Guest blogger Gail Sachson writes that Patti Smith’s book Just Kids is an exploration of love lost and found.


Gail Sachson owns Ask Me About Art, offering lectures, tours and program planning. She is the Chair of the Cultural Affairs Commission and a member of the Public Art Committee.

Patti Smith, the Godmother of Punk, is showing her photographs at the Wadsworth Atheneum Museum in Hartford, Conn., this week. The exhibit actually will answer her own question, when she asks, referring to her relationship with photographer Robert Mapplethorpe, “Is it necessary to define love?”

Smith’s photos seem to define her loves. They are of the material things the people she loved loved. They are of the things they lived with – like Mapplethorpe’s velvet slippers. The things that still reek of their spirits and memory.

The exhibit, “Patti Smith: Camera Solo,” and the national attention it brings, offers us an incentive to reread and re-examine Just Kids, the 2010 National Book Award-winning story of Smith’s life with Mapplethorpe in the late 60 to early 70s.

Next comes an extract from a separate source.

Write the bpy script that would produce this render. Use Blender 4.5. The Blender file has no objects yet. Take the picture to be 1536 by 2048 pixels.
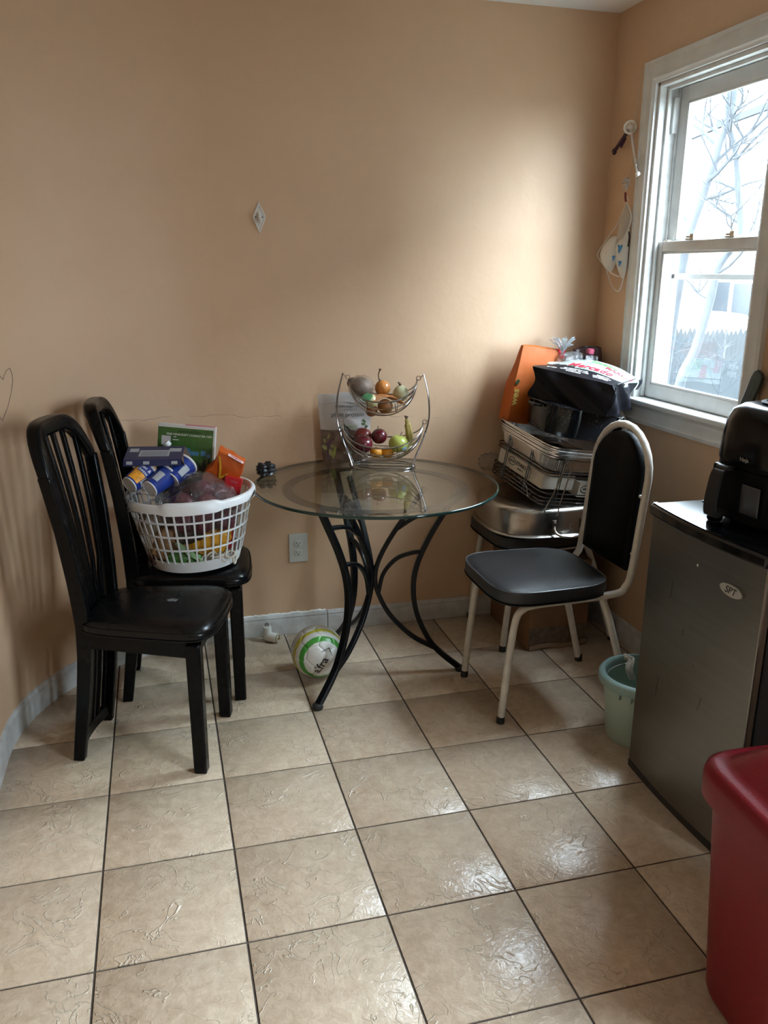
import bpy, bmesh, math, random
from mathutils import Vector, Matrix, Euler
random.seed(7)
sc = bpy.context.scene
COL = sc.collection
PI = math.pi
rad = math.radians

# ------------------------------------------------------------------ camera
cam_d = bpy.data.cameras.new('camera'); cam = bpy.data.objects.new('camera', cam_d); COL.objects.link(cam)
YAW, PITCH, ROLL = rad(15.1376), rad(16.0166), rad(0.4108)
fw = Vector((math.sin(YAW)*math.cos(PITCH), math.cos(YAW)*math.cos(PITCH), -math.sin(PITCH)))
rt0 = Vector((math.cos(YAW), -math.sin(YAW), 0)); up0 = rt0.cross(fw)
rt = rt0*math.cos(ROLL) + up0*math.sin(ROLL); up = up0*math.cos(ROLL) - rt0*math.sin(ROLL)
M = Matrix.Identity(4)
for r_ in range(3):
    M[r_][0] = rt[r_]; M[r_][1] = up[r_]; M[r_][2] = -fw[r_]
M.translation = Vector((0.2186, -1.5758, 1.4661))
cam.matrix_world = M
cam_d.sensor_fit = 'VERTICAL'; cam_d.sensor_height = 24; cam_d.lens = 1663.75/2048*24
cam_d.clip_start = 0.02; cam_d.clip_end = 200
sc.camera = cam

# ------------------------------------------------------------------ light
world = bpy.data.worlds.new('overcast_sky'); sc.world = world; world.use_nodes = True
wn = world.node_tree.nodes; wl = world.node_tree.links
bg = wn['Background']; bg.inputs['Color'].default_value = (0.77, 0.90, 1.0, 1)
SKY_ZENITH = 44.0                         # overcast sky: zenith three times as bright as the horizon
tcw = wn.new('ShaderNodeTexCoord'); spw = wn.new('ShaderNodeSeparateXYZ'); wl.new(tcw.outputs['Generated'], spw.inputs[0])
mxw = wn.new('ShaderNodeMath'); mxw.operation = 'MAXIMUM'; mxw.inputs[1].default_value = 0; wl.new(spw.outputs['Z'], mxw.inputs[0])
maw = wn.new('ShaderNodeMath'); maw.operation = 'MULTIPLY_ADD'; maw.inputs[1].default_value = SKY_ZENITH*2/3; maw.inputs[2].default_value = SKY_ZENITH/3; wl.new(mxw.outputs[0], maw.inputs[0])
wl.new(maw.outputs[0], bg.inputs['Strength'])

def portal(name, loc, rot, sx, sy):
    l = bpy.data.lights.new(name, 'AREA'); l.shape = 'RECTANGLE'; l.size = sx; l.size_y = sy
    l.cycles.is_portal = True
    o = bpy.data.objects.new(name, l); COL.objects.link(o); o.location = loc; o.rotation_euler = rot
    return o
portal('window_portal', (2.19, 1.02, 1.565), (0, rad(90), 0), 1.13, 0.64)
portal('window_portal', (2.19, -1.55, 1.55), (0, rad(90), 0), 1.1, 1.0)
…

Smith wrote the book to fulfill a promise to Mapplethorpe to tell their story, and she may not realize that without actually writing a dry dictionary definition, she defines their love. Just Kids teaches us about different kinds of love – and certainly different kinds of living. And although we are dragged into a world of drugs, deaths, sad0masochism, prostitution and poverty, we go willingly.

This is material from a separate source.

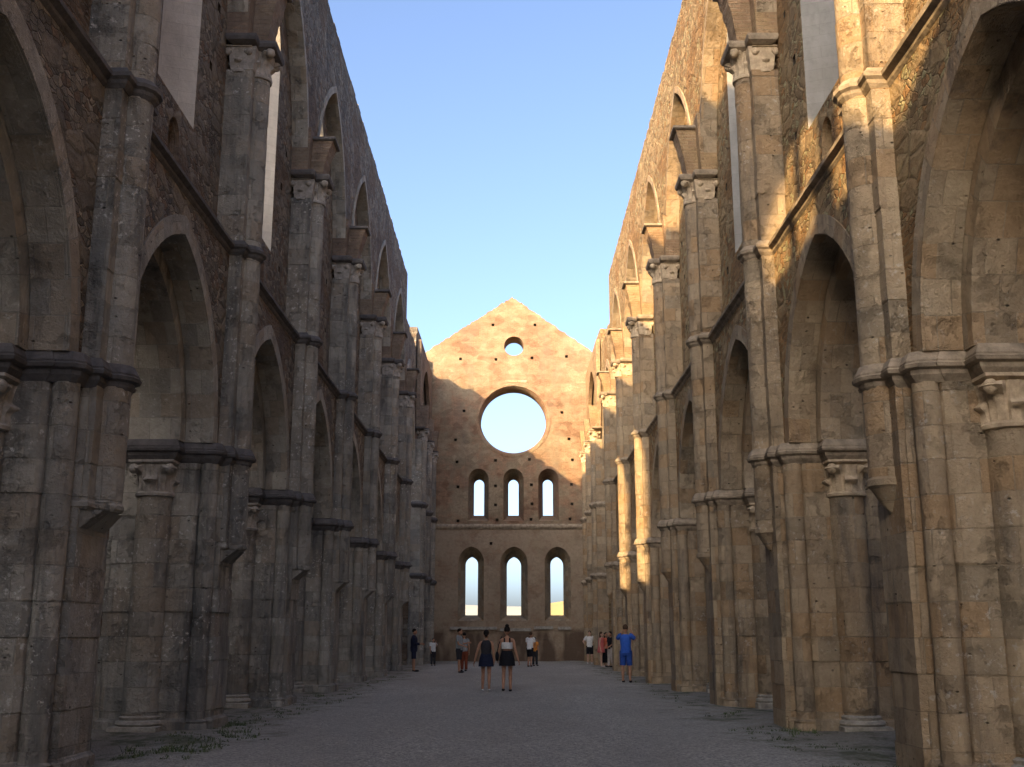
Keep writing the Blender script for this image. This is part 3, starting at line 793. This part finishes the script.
# ------------------------------------------------------------------ aisles, transept, west front
def aisle(side):
    s = 'l' if side < 0 else 'r'; rub = M['rub_' + s]; br = M['brick_' + s]
    sd = 'left' if side < 0 else 'right'
    root = empty('aisle_wall', (side * 10.6, 0, 0), f'outer stone wall of the {sd} aisle, glimpsed through the tall arches', 'wall')
    y0, y1 = -6., PY[7] - .6
    holes, backs = [], []
    if side > 0:  # left windows omitted to keep sun off the piers
        for i in range(-1, 7):
            c = PY[i] + BAY / 2
            holes.append(lancet(c, .62, 2.6, 5.0, .9, 6)); backs.append(lancet(c, .36, 3.0, 4.9, .6, 6))
    mb = MB(); slab(mb, [(y0, -.1), (y1, -.1)] + jag(y1, y0, 11.7 if side < 0 else 8.2, .08, .9), holes, backs, lambda y, z, d: (side * d, y, z), 0, 1.0)  # left side raised to keep direct sun out of the arcade
    mb.build('wall', rub, root)
    for h, b in zip(holes, backs):
        mb = MB(); mb.rings([[(0, *p) for p in h], [(side * 1., *p) for p in b]], True, vmode='run'); mb.build('aisle_window', M['arch_' + s], root)
    # responds on the outer wall
    for i in range(0, 8):
        mb = MB(); stacked(mb, [(-.0 + .1, PY[i] + .4), (-.35, PY[i] + .4), (-.35, PY[i] - .4), (.1, PY[i] - .4)], -.1, 4.4, lambda a, b, z: (side * a, b, z)); mb.build('wall_pier', M['ash_' + s], root)
aisle(-1); aisle(1)
def transept(side):
    s = 'l' if side < 0 else 'r'; sd = 'left' if side < 0 else 'right'
    root = empty('transept_wall', (side * 6.4, 0, 0), f'tall side arm wall opening off the {sd} of the crossing', 'wall')
    x0, x1 = .0, 9.0
    ym0, ym1 = PY[7] + .1, YC - .1
    for (ya, yb, zt) in ((ym0 - .9, ym0, 17.6), (ym1, ym1 + 1.0, 17.4)):
        mb = MB(); mb.box(min(side * x0, side * x1), max(side * x0, side * x1), ya, yb, -.1, zt); mb.build('wall', M['rub_' + s], root)
    mb = MB(); slab(mb, [(ym0 - .9, -.1), (ym1 + 1, -.1), (ym1 + 1, 17.5), (ym0 - .9, 17.5)], [lancet(53, 1.0, 3, 8, 1.6)], [lancet(53, 1.0, 3, 8, 1.6)], lambda y, z, d: (side * (x1 + .01 + d), y, z), 0, 1.0)
    mb.rings([[(side * (x1 + .01 + d), *p) for p in lancet(53, 1.0, 3, 8, 1.6)] for d in (0, 1)], True)
    mb.build('wall', M['rub_' + s], root)
transept(-1); transept(1)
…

We go willingly because we believe in their young love, their bond, their need for each other, and we rightly fear for their survival. Smith says, “We were like Hansel & Gretel, as we ventured out into the Black Forest of the world, with temptations and witches and demons we never dreamed of and splendor we only partially imagined.”

A lack of funds kept them together. An overdose of living drove them apart. Then they lived separately, but never separate.

Mapplethorpe became successful, but succumbed. He died of AIDS in 1989. Smith thrived and survived. She married. Had two children, who are now in their 20s, the same age at which she  met  Mapplethorpe. After 16 years of raising a family, Smith has rekindled her career and is still relevant and still rebellious at 64.

Just Kids awakens a sensitivity in all of us. And as for defining love, Smith seems to assert that it is an emotion filled with acceptance, openness and trust and imbued with promises to remember those loved. She refuses to mourn any of her lost loves: Mapplethorpe, her husband, her brother, her parents, her colleagues, Virginia Woolf, historical figures, poets or mentors she loved. But she does insist upon remembering them in song, in poetry and now in photographs.

  • Patricia Pelehach

    I, too, really enjoyed this book and found it very affecting. It is also very funny in parts. I hope your note
    encourages others to get this book and read it.